Di dalam numa Nuhune, acara makasusu (perayaan kelahiran) akan dilangsungkan. Acara ini dilakukan oleh marga Matokke yang akan akan dihadiri oleh keluarga besar marga Matokke dan marga lain yang masih menjadi keluarga dari orang yang melahirkan.
OYANG
Oleh Albertus Bramantya dan Alifiyah Nabila
Oyang adalah entitas yang disembah oleh orang Nuaulu. Wujud dan asal dari Oyang di setiap marga berbeda-beda dan mereka mempercayai jika mereka diciptakan oleh Oyang tersebut. Hal itu membuat kehidupan sehari-hari orang Nuaulu sangat dipengaruhi oleh ajaran dan kehadiran Oyang, seperti pada pamali yang berlaku, orientasi rumah, dan juga adat istiadat yang berlaku di sana.
“Tanah Ibu dan Langit Bapak” merupakan sebuah ungkapan dalam kehidupan masyarakat Nuaulu. Sejatinya, menurut bapak ketua adat Hahualan anak itu lahir ke bumi harus dekat dengan bapak, sebagai konsepsi merupakan sosok yang tinggal di langit. Sedangkan ibu, merupakan konsepsi dari apa yang kita sebut sebagai ibu pertiwi atau dalam artian bumi. Namun, anak yang lahir tidak mungkin dapat mengikuti bapaknya untuk tinggal di langit, dan oleh sebab itu anak akan tinggal di bumi, bersama ibu.
Justifikasi terhadap patriarki sangat mendarah daging di kehidupan sehari-hari mereka. Hal ini terlihat dalam organisasi ruang di rumah tinggal. Adanya pemisahan area dapur dengan area hunian menjadikan dapur hanya digunakan oleh perempuan dan laki-laki tidak boleh mencampuri urusan perempuan.
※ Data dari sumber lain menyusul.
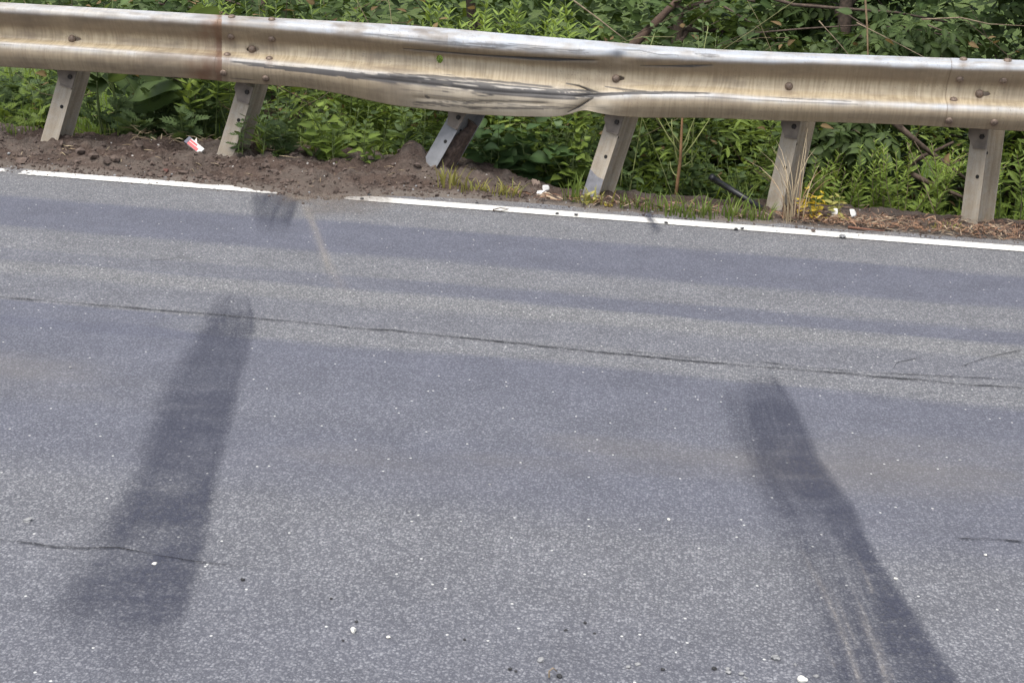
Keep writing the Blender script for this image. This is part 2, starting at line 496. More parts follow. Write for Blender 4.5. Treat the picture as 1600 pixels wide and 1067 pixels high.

Oleh Ahmad Fadlan Awriya dan Albertus Bramantya
Secara umum, manusia menggunakan arah mata angin, seperti utara, timur, selatan, barat. Untuk suku Nuaulu sendiri sebenarnya mereka juga menggunakan arah mata angin yang sama. Namun, ada beberapa cara atau patokan yang digunakan oleh mereka, yaitu dengan mengorientasikan diri mereka dengan hutan dan juga laut, di mana kita melihat bahwa dusun mereka berada di antara laut dan gunung.
Dilihat dari sejarah, suku Nuaulu ini nomaden dan berasal dari hutan. Mereka juga menjadikan hutan sebagai sumber kehidupan mereka, mulai dari makanan sampai bahan membangun rumah. Mereka menggunakan istilah dara (hutan) dan lau (laut) sebagai penunjuk arah, mengingat pada dasarnya dusun mereka berada di wilayah pesisir. Pengertian dara di sini yaitu terletak di dusun bagian atas, sedangkan lau yang dekat dengan pantai berada di dusun bagian bawah.
Salah satu kebudayaan masyarakat suku Nuaulu adalah berburu. Hal tersebut yang menjadikan berburu sebagai salah satu kegiatan utama masyarakat suku Nuaulu, khususnya kaum pria. Sejak kecil, lelaki suku Nuaulu sudah berlatih berburu, terlihat dari banyaknya anak laki-laki yang berburu binatang-binatang kecil seperti kadal, burung, dan binatang kecil lain. Alat-alat yang digunakan oleh anak-anak biasanya terbuat dari rotan yang dibentuk menjadi anak panah dan busur, lalu biasanya mereka berkeliling kampung untuk berburu.